Aus Sicht von Abt Sportsline muss das wie ein Luxus-Problem klingen. Der Red Bull Ring gilt ohnehin als Angststrecke für den Audi R8 LMS GT3, doch Mercedes-AMG und Lamborghini seien "für uns in keinster Weise ein Gegner gewesen", meinte Abt-Motorsportdirektor Martin Tomczyk.

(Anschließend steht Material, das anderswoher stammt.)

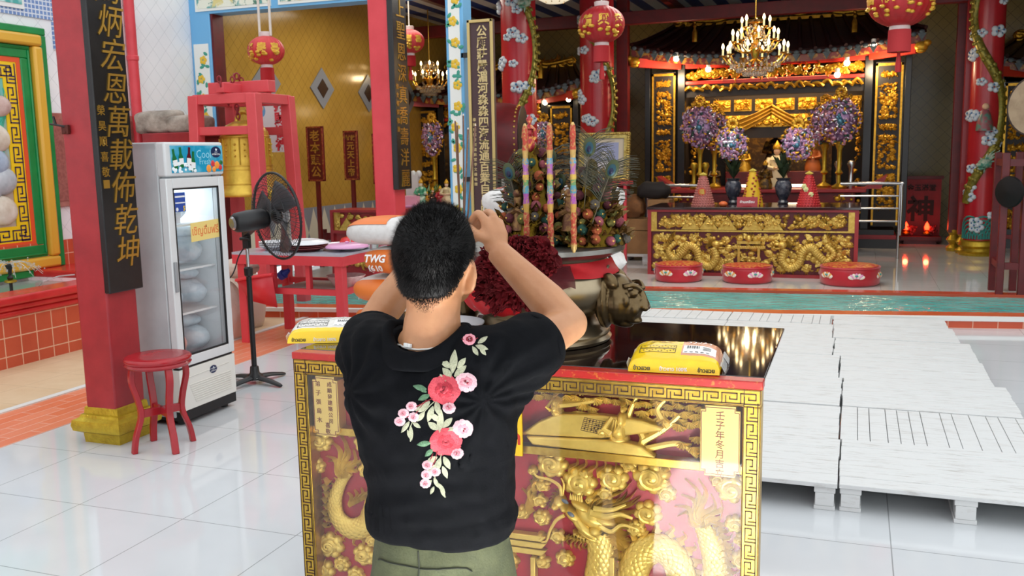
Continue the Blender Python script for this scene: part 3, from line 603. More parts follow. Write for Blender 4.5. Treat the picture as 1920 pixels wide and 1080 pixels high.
mb = MB(); mb.tube([hub+Rf @ V((RG*math.cos(2*PI*j/60), RG*math.sin(2*PI*j/60), 0)) for j in range(61)], .009, 8, False); mb.build('rim', BLK, t_)
mb = MB(); mb.tube(spline([V((fb_.x, fb_.y, 1.0)), V((fb_.x-.05, fb_.y-.03, .92)), V((fb_.x-.1, fb_.y-.06, .78)), V((fb_.x-.24, fb_.y-.1, .66)), V((fb_.x-.33, fb_.y-.05, .4)), V((fb_.x-.36, fb_.y-.05, .01))], 6), .005, 6); mb.build('power_cord', BLK, t_)
# ------------------------------------------------------------ bell stand, bell, chain
FR = M('pink_red_stand_paint', '#e0565c', .45, var=(4, '#d0464d', .3, .8)); t_ = T('bell_stand', 'red wooden splayed frame stand holding the golden bell', 'bell stand', (-6.05, 8.35, 0))
TL = {'a': (-6.43, 8.05), 'b': (-5.72, 8.05), 'c': (-6.43, 8.65), 'd': (-5.72, 8.65)}; cc = V((-6.075, 8.35, 0))
def lp(k, z):
    q = V((*TL[k], 0))-cc; q = q*(1+.14*(2.2-z)/2.2); return cc+q+V((0, 0, z))
for k in 'abcd': mb = MB(); mb.bar(lp(k, 0), lp(k, 2.24), .115, .115, (0, 1, 0)); mb.build('leg', FR, t_, bevel=.006)
for i, j in ('ab', 'bd', 'cd', 'ac'):
    mb = MB(); mb.bar(lp(i, 2.2), lp(j, 2.2), .09, .1); mb.build('top_rail', FR, t_, bevel=.005)
    if (i, j) != ('b', 'd'): mb = MB(); mb.bar(lp(i, 1.88), lp(j, 1.88), .06, .085); mb.build('rail', FR, t_, bevel=.005)
mb = MB(); mb.bar((-6.075, 7.98, 2.31), (-6.075, 8.72, 2.31), .1, .1); mb.bar((-6.45, 8.35, 2.33), (-5.7, 8.35, 2.33), .13, .12); mb.build('beam', FR, t_, bevel=.006)
BG = M('bell_gold', '#e2be4e', .34, .6, var=(9, '#c49a36', .3, .8), bump=(35, .25))
bc = V((-6.07, 8.35, 0)); t_ = T('temple_bell', 'large golden bronze temple bell hanging in the red stand', 'bell', bc+V((0, 0, 1.2)))
mb = MB(); mb.lathe([(.30, 1.22), (.335, 1.2), (.345, 1.215), (.335, 1.25), (.29, 1.3), (.27, 1.36), (.265, 1.6), (.258, 1.78), (.24, 1.87), (.19, 1.94), (.11, 1.98), (.0, 1.99)], bc, 40)
for z, r_ in ((1.33, .284), (1.48, .27), (1.52, .27), (1.82, .256)): mb.lathe([(r_-.01, z-.008), (r_+.004, z-.004), (r_+.004, z+.004), (r_-.01, z+.008)], bc, 40)
for k in range(16):
    a_ = k*2*PI/16; mb.tube([bc+V((.267*math.cos(a_), .267*math.sin(a_), 1.53)), bc+V((.262*math.cos(a_), .262*math.sin(a_), 1.8))], .008, 5)
    for z in (1.62, 1.68, 1.74): mb.ell(bc+V((.266*math.cos(a_+.2), .266*math.sin(a_+.2), z)), .012, 6, 4)
mb.build('body', BG, t_, sharp=50)
mb = MB(); mb.tube([bc+V((.09*math.cos(q), 0, 1.98+.1*math.sin(q))) for q in [i*PI/10 for i in range(11)]], .025, 8); mb.build('hanging_loop', BG, t_)
t_ = T('chain', 'dark red chain looped over the stand holding the bell', 'chain', (-6.07, 8.0, 1.9)); mb = MB()
for k in range(9):
    z = 2.03+k*.045; x = -6.03-.004*k
    R_ = Matrix.Rotation(PI/2*(k % 2)+.4, 3, 'Z'); mb.tube([V((x, 8.13-.02*k if k > 2 else 8.2, z))+R_ @ V((.02*math.cos(q), 0, .032*math.sin(q))) for q in [i*2*PI/12 for i in range(13)]], .008, 6, False)
for k in range(9):
    q_ = PI*k/8; R_ = Matrix.Rotation(PI/2*(k % 2)+.4, 3, 'Z'); c_ = V((-6.06+.0*k, 8.15+.11*(1-math.cos(q_)), 2.3+.14*math.sin(q_)))
    mb.tube([c_+R_ @ V((.02*math.cos(q), 0, .032*math.sin(q))) for q in [i*2*PI/12 for i in range(13)]], .008, 6, False)
mb.build('links', M('dark_red_chain', '#8f2f36', .4, .4), t_)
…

Der frühere DTM-Champion weiter zu Motorsport-Magazin.com. "Für uns war das maximale Schadensbegrenzung. "Ich will nur einen fairen und tollen Kampf auf der Strecke haben, einen gleichberechtigten Kampf. Den habe ich heute nicht gesehen. Im Qualifying und auch im Rennen haben wir nur zwei Hersteller vorne gesehen. Ich möchte einfach, dass Fairness gegeben ist. Und das nicht immer erst am Sonntag (nach einer BoP-Änderung; d. Red.). Am Sachsenring war es so, in Zandvoort auch, das ist ärgerlich."

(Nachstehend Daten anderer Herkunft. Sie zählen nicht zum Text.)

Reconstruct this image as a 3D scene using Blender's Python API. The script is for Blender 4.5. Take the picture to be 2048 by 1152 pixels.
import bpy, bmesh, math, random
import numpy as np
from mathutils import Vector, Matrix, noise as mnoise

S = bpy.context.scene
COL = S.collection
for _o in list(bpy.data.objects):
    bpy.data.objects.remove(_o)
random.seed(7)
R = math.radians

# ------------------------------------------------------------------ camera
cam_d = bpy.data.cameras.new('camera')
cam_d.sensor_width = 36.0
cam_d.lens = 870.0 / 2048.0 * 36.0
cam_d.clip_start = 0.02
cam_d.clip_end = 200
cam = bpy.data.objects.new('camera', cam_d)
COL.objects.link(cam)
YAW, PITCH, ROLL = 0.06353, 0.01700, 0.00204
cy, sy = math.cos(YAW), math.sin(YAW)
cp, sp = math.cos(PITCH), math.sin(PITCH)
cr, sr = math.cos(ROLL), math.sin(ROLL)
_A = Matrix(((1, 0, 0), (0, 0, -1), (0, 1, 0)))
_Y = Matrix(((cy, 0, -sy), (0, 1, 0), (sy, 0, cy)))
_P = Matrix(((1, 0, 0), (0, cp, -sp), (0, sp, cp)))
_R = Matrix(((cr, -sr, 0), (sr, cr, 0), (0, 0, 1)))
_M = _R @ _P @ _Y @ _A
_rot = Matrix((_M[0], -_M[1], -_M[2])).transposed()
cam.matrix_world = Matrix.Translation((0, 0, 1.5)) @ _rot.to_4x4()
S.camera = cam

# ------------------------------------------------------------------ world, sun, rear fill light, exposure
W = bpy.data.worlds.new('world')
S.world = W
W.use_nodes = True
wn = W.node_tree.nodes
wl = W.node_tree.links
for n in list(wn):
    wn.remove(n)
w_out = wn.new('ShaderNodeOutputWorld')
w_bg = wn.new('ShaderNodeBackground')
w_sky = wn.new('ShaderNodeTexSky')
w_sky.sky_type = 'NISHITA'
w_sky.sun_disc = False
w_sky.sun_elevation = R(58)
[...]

Schubert-BMW-Chef völlig frustriert über BoP
Den wohl größten BoP-Frust im Fahrerlager schob aber Schubert-BMW-Chef Torsten Schubert. Auf der eigentlichen Paradestrecke gingen Rene Rast, Marco Wittmann und Sheldon van der Linde baden, Rast war mit Platz neun der Bestplatzierte des Trios. "Für mich ist es unerklärlich, wie man sowas berechnen kann", sagte Schubert zu Motorsport-Magazin.com. "Unsere Simulationen haben genau das vorhergesagt. Das ist nicht nachvollziehbar. Bei vollem Regen wäre es noch schlimmer, dann fahren uns die Audi auch noch um die Ohren und wir sind Letzter."

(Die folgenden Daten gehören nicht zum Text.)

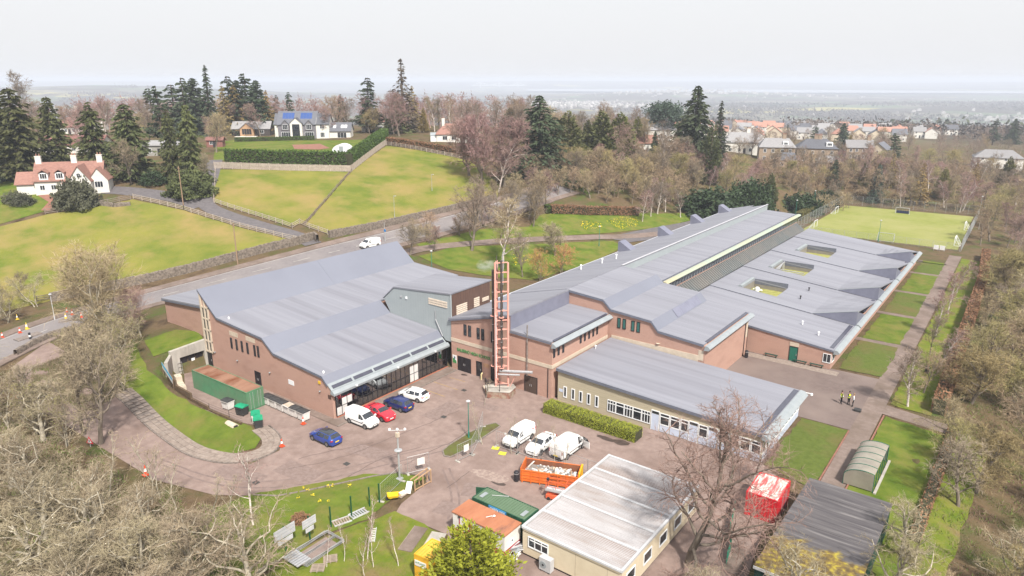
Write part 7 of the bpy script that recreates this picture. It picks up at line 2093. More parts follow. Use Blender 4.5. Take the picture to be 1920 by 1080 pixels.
FENCEW = mat('fence_wood', (.40, .34, .29), (.31, .26, .22), scale=1.5, rough=.9)
FENCED = mat('fence_dark', (.22, .18, .15), (.17, .14, .12), scale=1.5, rough=.9)
def rail_fence(line, label, h=1.15, sp=2.4, rails=3, m=None, name='rail_fence'):
 m = m or FENCEW
 ln = resample(line, sp)
 t = thing(name, (ln[0][0], ln[0][1], gz(*ln[0])), label, 'fence')
 for i, a in enumerate(ln):
  za = gz(*a)
  part('post', MB().box(a[0] - .07, a[0] + .07, a[1] - .07, a[1] + .07, za - .1, za + h), m, t)
  if i:
   c = ln[i - 1]; zc = gz(*c)
   for k in range(rails):
    f = h * (k + .7) / (rails + .1)
    part('rail', MB().beam((*c, zc + f), (*a, za + f), .05, .13), m, t)
 return t
def board_fence(line, label, h=1.75, sp=2.4, m=None):
 m = m or FENCEW
 ln = resample(line, sp)
 t = thing('board_fence', (ln[0][0], ln[0][1], gz(*ln[0])), label, 'fence')
 for i, a in enumerate(ln):
  za = gz(*a)
  part('post', MB().box(a[0] - .08, a[0] + .08, a[1] - .08, a[1] + .08, za - .1, za + h + .08), m, t)
  if i:
   c = ln[i - 1]; zc = gz(*c); L = math.dist(a, c)
   n_ = int(L / .16)
   for k in range(n_):
    f = (k + .5) / n_
    x, y, z = c[0] + (a[0] - c[0]) * f, c[1] + (a[1] - c[1]) * f, zc + (za - zc) * f
    hh = h + rnd.uniform(-.04, .04)
    part('board', MB().beam((x, y, z + .05), (x, y, z + hh), .13, .025, up=((a[1] - c[1]) / L, -(a[0] - c[0]) / L, 0)), m, t)
   part('rail', MB().beam((*c, zc + h * .75), (*a, za + h * .75), .05, .09), m, t)
 return t
rail_fence(W([(250, 372), (300, 383), (345, 394)]), 'pale rail fence along the top of the left field', 1.1)
rail_fence(W([(345, 394), (400, 411), (450, 426), (530, 446), (572, 455)]), 'pale rail fence along the lower side of the lane', 1.1)
rail_fence(W([(85, 401), (130, 395), (180, 387), (245, 374)]), 'grey rail fence below the cottage garden', 1.2, m=FENCED)
rail_fence(W([(402, 380), (440, 393), (480, 405), (530, 421), (548, 428)]), 'pale rail fence along the upper side of the lane', 1.1)
rail_fence(W([(404, 318), (403, 350), (401, 380)]), 'pale rail fence at the left edge of the middle field', 1.0)
rail_fence(W([(574, 420), (600, 390), (632, 352), (660, 322)]), 'thin wire fence dividing the two sloping fields', .9, 3.5, 2, FENCED)
rail_fence(W([(548, 428), (562, 420), (580, 428), (615, 440)]), 'pale gate fence at the foot of the sloping field', 1.2)
rail_fence(W([(725, 272), (770, 279), (820, 289), (875, 300)]), 'pale rail fence along the top of the sloping field', 1.2)
rail_fence(W([(70, 566), (105, 560), (140, 552)]), 'short dark fence at the field corner above the road', 1.1, m=FENCED)
rail_fence(W([(290, 522), (350, 505), (420, 486)]), 'thin post fence just inside the road wall', 1.0, 3.0, 2)
board_fence(W([(402, 316), (470, 318), (540, 320), (600, 321), (658, 322)]), 'grey board fence below the tall green hedge')
board_fence(W([(660, 321), (690, 297), (724, 272)]), 'grey board fence climbing beside the field to the hedge corner')

# glasshouse dome and rubble patch in the modern house's garden
p = at(640, 287)
gd = thing('garden_dome', p, 'white tunnel greenhouse on the lawn behind the tall hedge', 'greenhouse', None, HEAD)
lpart('cover', MB().prism_y([(3.0 * math.cos(q), 2.6 * math.sin(q)) for q in [math.pi * k / 12 for k in range(13)]], 0, 5), mat('polytunnel', (.62, .63, .66), (.55, .56, .6), scale=1, rough=.4, coord='O'), gd)
lpart('door', MB().box(-.6, .6, -.05, 0, 0, 2.0), GUTTER, gd)
drape('gravel_patch', [(548, 272), (600, 270), (618, 278), (600, 281), (552, 280)], .12, M_RED, 3.0)
# benches in the cottage garden
for px_, py_, txt, m_ in ((15, 337, 'white garden bench at the far left above the lawn', CB), (42, 336, 'dark garden bench beside the white bench', WOODG)):
 p = at(px_, py_)
 t = thing('garden_bench', p, txt, 'bench', 'garden benches', HEAD + .3)
 lpart('seat', MB().box(-.9, .9, -.3, .2, .42, .48), m_, t)
 lpart('backrest', MB().box(-.9, .9, .2, .26, .5, 1.0), m_, t)
 for x in (-.8, .8):
  lpart('leg', MB().box(x - .05, x + .05, -.28, .22, 0, .42), m_, t)
# warning signs at the drive
SRED = mat('sign_red', (.55, .02, .03), scale=2, coord='O')
for px_, py_, h, txt in ((38, 765, 2.0, 'red bordered triangular road sign among the left trees'), (170, 838, 1.2, 'small red and white sign at the drive edge')):
 p = at(px_, py_)
 t = thing('warning_sign', p, txt, 'sign', 'warning signs', HEAD - .3)
 lpart('post', MB().tube((0, 0, 0), (0, 0, h), .035), STEEL, t)
 lpart('plate', MB().prism_y([(-.5, h - .75), (.5, h - .75), (0, h + .12)], -.03, 0), SRED, t)
 lpart('symbol_field', MB().prism_y([(-.32, h - .65), (.32, h - .65), (0, h - .1)], -.04, -.031), CB, t)
 lpart('symbol', MB().box(-.05, .05, -.048, -.041, h - .55, h - .3), DARKM, t)
# small black and white crossing bollard on the road island
p = at(57, 636)
t = thing('island_bollard', (p[0], p[1], p[2] + .05), 'black and white bollard on the small road island', 'bollard')
lpart('shaft', MB().tube((0, 0, 0), (0, 0, 1.0), .16, n=10), DARKM, t)
lpart('band', MB().tube((0, 0, .35), (0, 0, .65), .165, n=10), CB, t)
strip('traffic_island', [tuple(at(30, 640)[:2]), tuple(at(75, 625)[:2])], .7, -.7, .2, M_KERB, 1.0, thick=.15)
strip('traffic_island', [tuple(at(110, 604)[:2]), tuple(at(140, 598)[:2])], .7, -.7, .2, M_KERB, 1.0, thick=.15)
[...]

Schubert, der 2022 mit Sheldon van der Linde den Fahrer- und Teamtitel in der DTM gewann: "Wir haben kein einziges Rennen aus eigener Kraft gewonnen, immer nur mit Taktik und Fehlern der anderen. Wir müssen schauen, dass wir den Stellenwert der Serie nach vorne bringen, und da müssen auch mal mehr Marken Erfolg haben. Man hätte uns wenigstens hier leben lassen können. Vielleicht ist es nicht gewollt, dass auch wir in der Meisterschaft mitkämpfen können. Und wenn nicht hier, wo dann?"